> Task to carry out:
Return exactly, please, the lines that run from the line with "Generate a Blender" to the line with "SC.camera = cam", ends included, and omit all pictures.

-- start of Stored records --

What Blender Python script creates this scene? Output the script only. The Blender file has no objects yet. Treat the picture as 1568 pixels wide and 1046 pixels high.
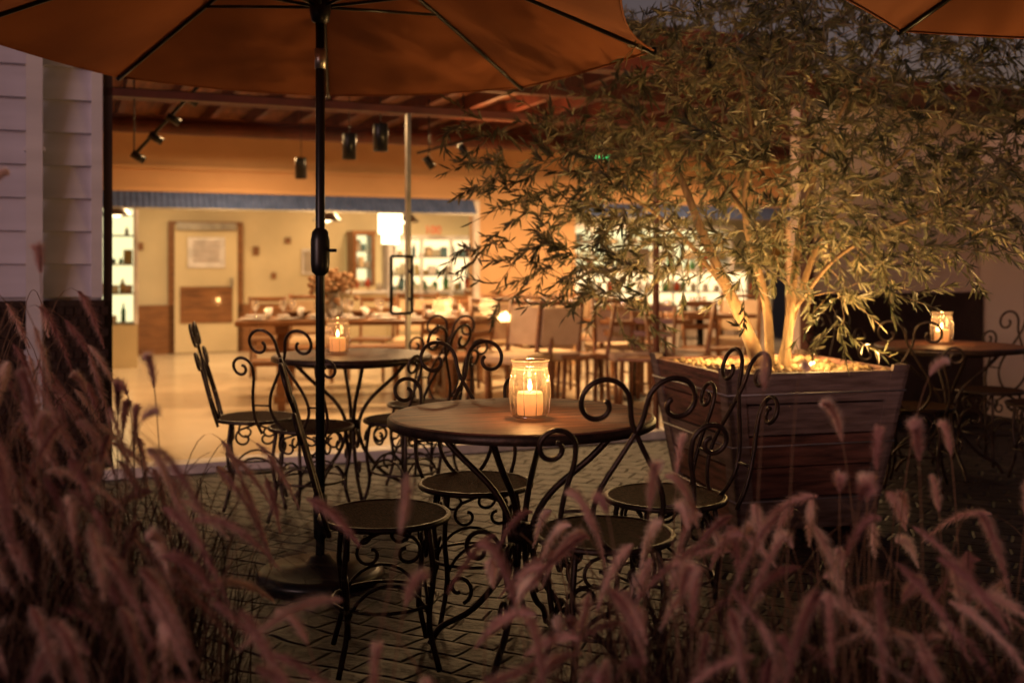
import bpy, math, random
import numpy as np
from mathutils import Vector, Matrix
random.seed(7); rng=np.random.default_rng(7)
sc=bpy.context.scene
R=math.radians
pi=math.pi

# ------------------------------------------------------------ materials
def newmat(name):
    m=bpy.data.materials.new(name); m.use_nodes=True
    nt=m.node_tree; nt.nodes.clear()
    out=nt.nodes.new('ShaderNodeOutputMaterial')
    return m,nt,out
def mat(name,c1,c2=None,rough=.6,metal=0,scale=8,bump=0,bscale=None,stretch=(1,1,1),spec=.4,emit=None,es=0,trans=0,detail=5):
    m,nt,out=newmat(name)
    p=nt.nodes.new('ShaderNodeBsdfPrincipled')
    p.inputs['Roughness'].default_value=rough; p.inputs['Metallic'].default_value=metal
    p.inputs['Specular IOR Level'].default_value=spec
    tc=nt.nodes.new('ShaderNodeTexCoord'); mp=nt.nodes.new('ShaderNodeMapping')
    mp.inputs['Scale'].default_value=stretch
    nt.links.new(tc.outputs['Object'],mp.inputs['Vector'])
    n=nt.nodes.new('ShaderNodeTexNoise'); n.inputs['Scale'].default_value=scale; n.inputs['Detail'].default_value=detail
    nt.links.new(mp.outputs[0],n.inputs['Vector'])
    r=nt.nodes.new('ShaderNodeValToRGB')
    c2=c2 or tuple(x*.7 for x in c1)
    r.color_ramp.elements[0].position=.32; r.color_ramp.elements[1].position=.68
    r.color_ramp.elements[0].color=(*c2,1); r.color_ramp.elements[1].color=(*c1,1)
    nt.links.new(n.outputs['Fac'],r.inputs[0]); nt.links.new(r.outputs[0],p.inputs['Base Color'])
    if bump:
        n2=nt.nodes.new('ShaderNodeTexNoise'); n2.inputs['Scale'].default_value=bscale or scale*4; n2.inputs['Detail'].default_value=6
        nt.links.new(mp.outputs[0],n2.inputs['Vector'])
        b=nt.nodes.new('ShaderNodeBump'); b.inputs['Strength'].default_value=bump; b.inputs['Distance'].default_value=.01
        nt.links.new(n2.outputs['Fac'],b.inputs['Height']); nt.links.new(b.outputs[0],p.inputs['Normal'])
    if emit:
        p.inputs['Emission Color'].default_value=(*emit,1); p.inputs['Emission Strength'].default_value=es
        m.cycles.emission_sampling='NONE'
    last=p.outputs[0]
    if trans:
        t=nt.nodes.new('ShaderNodeBsdfTranslucent'); nt.links.new(r.outputs[0],t.inputs[0])
        mx=nt.nodes.new('ShaderNodeMixShader'); mx.inputs[0].default_value=trans
        nt.links.new(last,mx.inputs[1]); nt.links.new(t.outputs[0],mx.inputs[2]); last=mx.outputs[0]
    nt.links.new(last,out.inputs[0])
    return m
def emis(name,c,s,samp=False):
    m,nt,out=newmat(name); e=nt.nodes.new('ShaderNodeEmission'); e.inputs[0].default_value=(*c,1); e.inputs[1].default_value=s
    nt.links.new(e.outputs[0],out.inputs[0])
    if not samp: m.cycles.emission_sampling='NONE'
    return m
def glassmat(name,refl=.06,tint=(1,1,1),dif=0):
    m,nt,out=newmat(name)
    t=nt.nodes.new('ShaderNodeBsdfTransparent'); t.inputs[0].default_value=(*tint,1)
    g=nt.nodes.new('ShaderNodeBsdfGlossy'); g.inputs['Roughness'].default_value=.04
    mx=nt.nodes.new('ShaderNodeMixShader'); lw=nt.nodes.new('ShaderNodeLayerWeight'); lw.inputs[0].default_value=.25
    mr=nt.nodes.new('ShaderNodeMapRange'); mr.inputs[3].default_value=refl; mr.inputs[4].default_value=.7
    pw=nt.nodes.new('ShaderNodeMath'); pw.operation='POWER'; pw.inputs[1].default_value=2.5
    nt.links.new(lw.outputs['Facing'],pw.inputs[0]); nt.links.new(pw.outputs[0],mr.inputs[0])
    nt.links.new(mr.outputs[0],mx.inputs[0]); nt.links.new(t.outputs[0],mx.inputs[1]); nt.links.new(g.outputs[0],mx.inputs[2])
    last=mx.outputs[0]
    if dif:
        d=nt.nodes.new('ShaderNodeBsdfTranslucent'); d.inputs[0].default_value=(.9,.8,.7,1)
        m2=nt.nodes.new('ShaderNodeMixShader'); m2.inputs[0].default_value=dif
        nt.links.new(last,m2.inputs[1]); nt.links.new(d.outputs[0],m2.inputs[2]); last=m2.outputs[0]
    nt.links.new(last,out.inputs[0]); return m
def attrmat(name,ramp,rough=.7,trans=.4,spec=.2):
    m,nt,out=newmat(name)
    a=nt.nodes.new('ShaderNodeAttribute'); a.attribute_name='tint'
    r=nt.nodes.new('ShaderNodeValToRGB')
    els=r.color_ramp.elements
    els[0].position=ramp[0][0]; els[0].color=(*ramp[0][1],1)
    els[1].position=ramp[-1][0]; els[1].color=(*ramp[-1][1],1)
    for q,c in ramp[1:-1]:
        e=els.new(q); e.color=(*c,1)
    nt.links.new(a.outputs['Fac'],r.inputs[0])
    p=nt.nodes.new('ShaderNodeBsdfPrincipled'); p.inputs['Roughness'].default_value=rough; p.inputs['Specular IOR Level'].default_value=spec
    t=nt.nodes.new('ShaderNodeBsdfTranslucent'); mx=nt.nodes.new('ShaderNodeMixShader'); mx.inputs[0].default_value=trans
    nt.links.new(r.outputs[0],p.inputs['Base Color']); nt.links.new(r.outputs[0],t.inputs[0])
    nt.links.new(p.outputs[0],mx.inputs[1]); nt.links.new(t.outputs[0],mx.inputs[2]); nt.links.new(mx.outputs[0],out.inputs[0])
    return m

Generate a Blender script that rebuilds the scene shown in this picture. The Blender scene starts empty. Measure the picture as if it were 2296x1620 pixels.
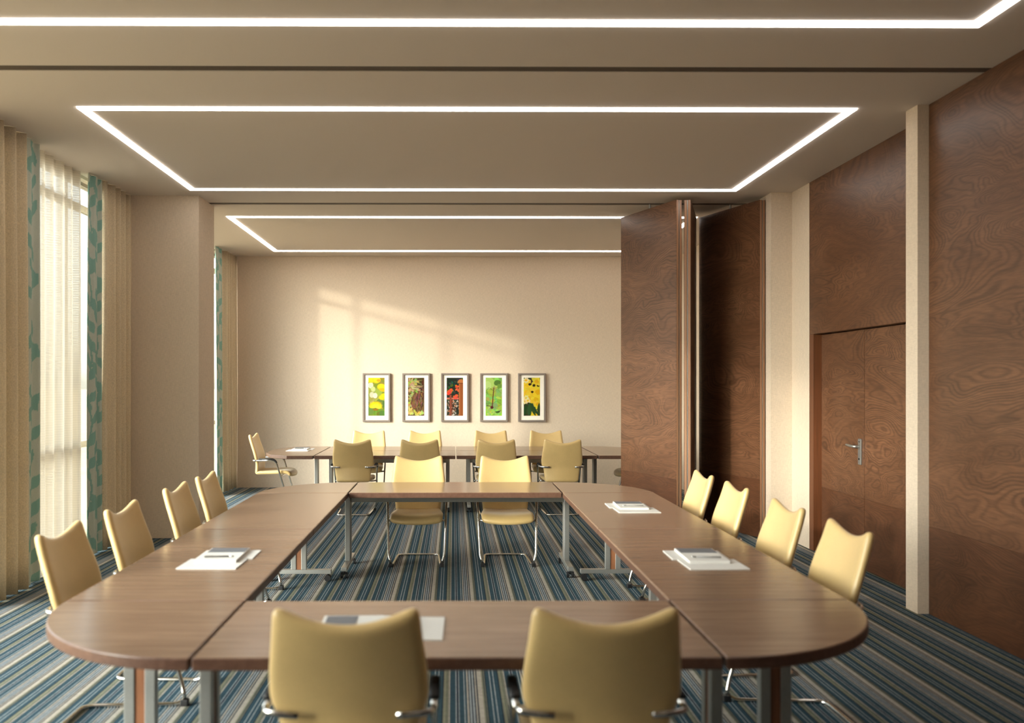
import bpy, bmesh, math, random
import numpy as np
from mathutils import Vector, Matrix, Euler

random.seed(7)
PI = math.pi
SC = bpy.context.scene
COL = SC.collection

# ------------------------------------------------------------------ camera
cam_d = bpy.data.cameras.new('camera')
cam = bpy.data.objects.new('camera', cam_d)
COL.objects.link(cam)
cam.location = (0, 0, 1.655)
cam.rotation_euler = (PI/2, 0, math.radians(-0.4))
cam_d.sensor_width = 36
cam_d.lens = 1950/2296*36
cam_d.shift_x = (1148-1030.6)/2296
cam_d.shift_y = 47/2296
cam_d.clip_start = 0.05
cam_d.clip_end = 2000
cam_d.dof.use_dof = True
cam_d.dof.focus_distance = 9.5
cam_d.dof.aperture_fstop = 1.5
SC.camera = cam

# ------------------------------------------------------------------ world, sun, exposure
W = bpy.data.worlds.new('world')
SC.world = W
W.use_nodes = True
nt = W.node_tree
nt.nodes.clear()
sky = nt.nodes.new('ShaderNodeTexSky')
sky.sky_type = 'NISHITA'
sky.sun_disc = False
sky.sun_elevation = math.radians(22)
sky.sun_rotation = math.atan2(-1, -0.72)
sky.air_density = 1.0
sky.dust_density = 2.5
sky.ozone_density = 1.2
bg = nt.nodes.new('ShaderNodeBackground')
bg.inputs['Strength'].default_value = 1.1
wo = nt.nodes.new('ShaderNodeOutputWorld')
hs = nt.nodes.new('ShaderNodeHueSaturation')
hs.inputs['Saturation'].default_value = 0.35
nt.links.new(sky.outputs[0], hs.inputs['Color'])
nt.links.new(hs.outputs[0], bg.inputs[0])
nt.links.new(bg.outputs[0], wo.inputs[0])

SUN_DIR = Vector((1, 0.80, -0.27)).normalized()
sun_d = bpy.data.lights.new('sun', 'SUN')
sun_d.energy = 2.25
sun_d.color = (1.0, 0.89, 0.75)
sun_d.angle = math.radians(2.2)
sun = bpy.data.objects.new('sun', sun_d)
COL.objects.link(sun)
sun.location = (-30, -20, 12)
sun.rotation_euler = SUN_DIR.to_track_quat('-Z', 'Y').to_euler()

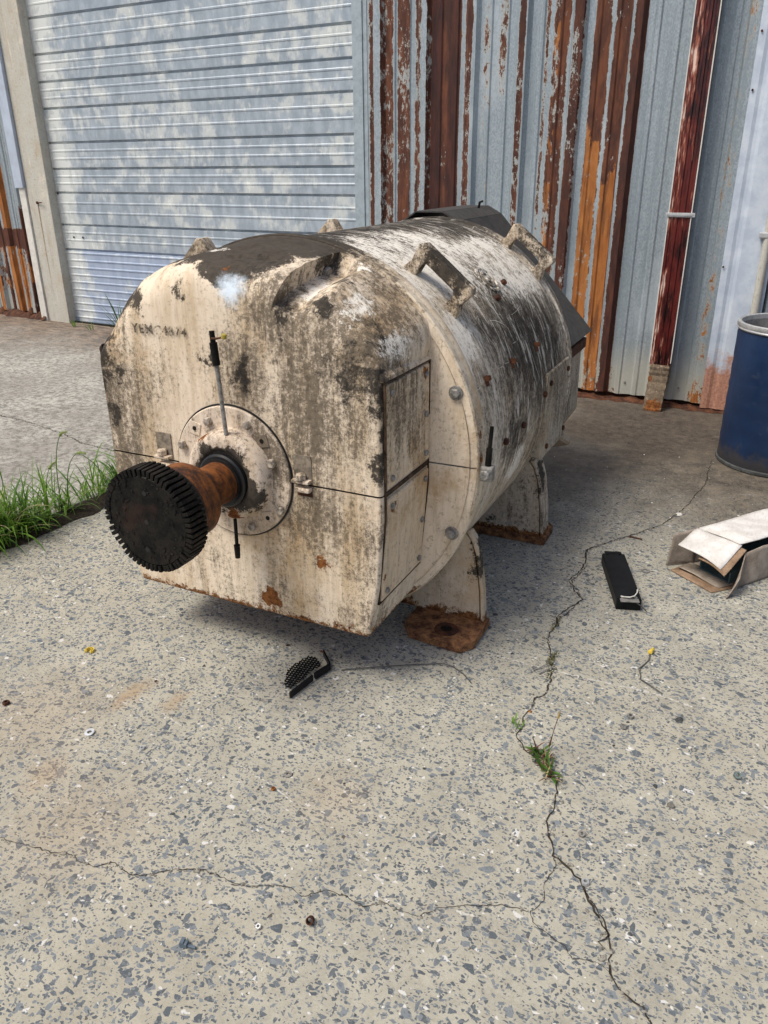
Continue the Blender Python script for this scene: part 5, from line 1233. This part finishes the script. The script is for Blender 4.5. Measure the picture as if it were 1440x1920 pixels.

-- end of Stored records --

> Result for this exercise:
Generate a Blender script that rebuilds the scene shown in this picture. The Blender scene starts empty. Measure the picture as if it were 2296x1620 pixels.
import bpy, bmesh, math, random
import numpy as np
from mathutils import Vector, Matrix, Euler

random.seed(7)
PI = math.pi
SC = bpy.context.scene
COL = SC.collection

# ------------------------------------------------------------------ camera
cam_d = bpy.data.cameras.new('camera')
cam = bpy.data.objects.new('camera', cam_d)
COL.objects.link(cam)
cam.location = (0, 0, 1.655)
cam.rotation_euler = (PI/2, 0, math.radians(-0.4))
cam_d.sensor_width = 36
cam_d.lens = 1950/2296*36
cam_d.shift_x = (1148-1030.6)/2296
cam_d.shift_y = 47/2296
cam_d.clip_start = 0.05
cam_d.clip_end = 2000
cam_d.dof.use_dof = True
cam_d.dof.focus_distance = 9.5
cam_d.dof.aperture_fstop = 1.5
SC.camera = cam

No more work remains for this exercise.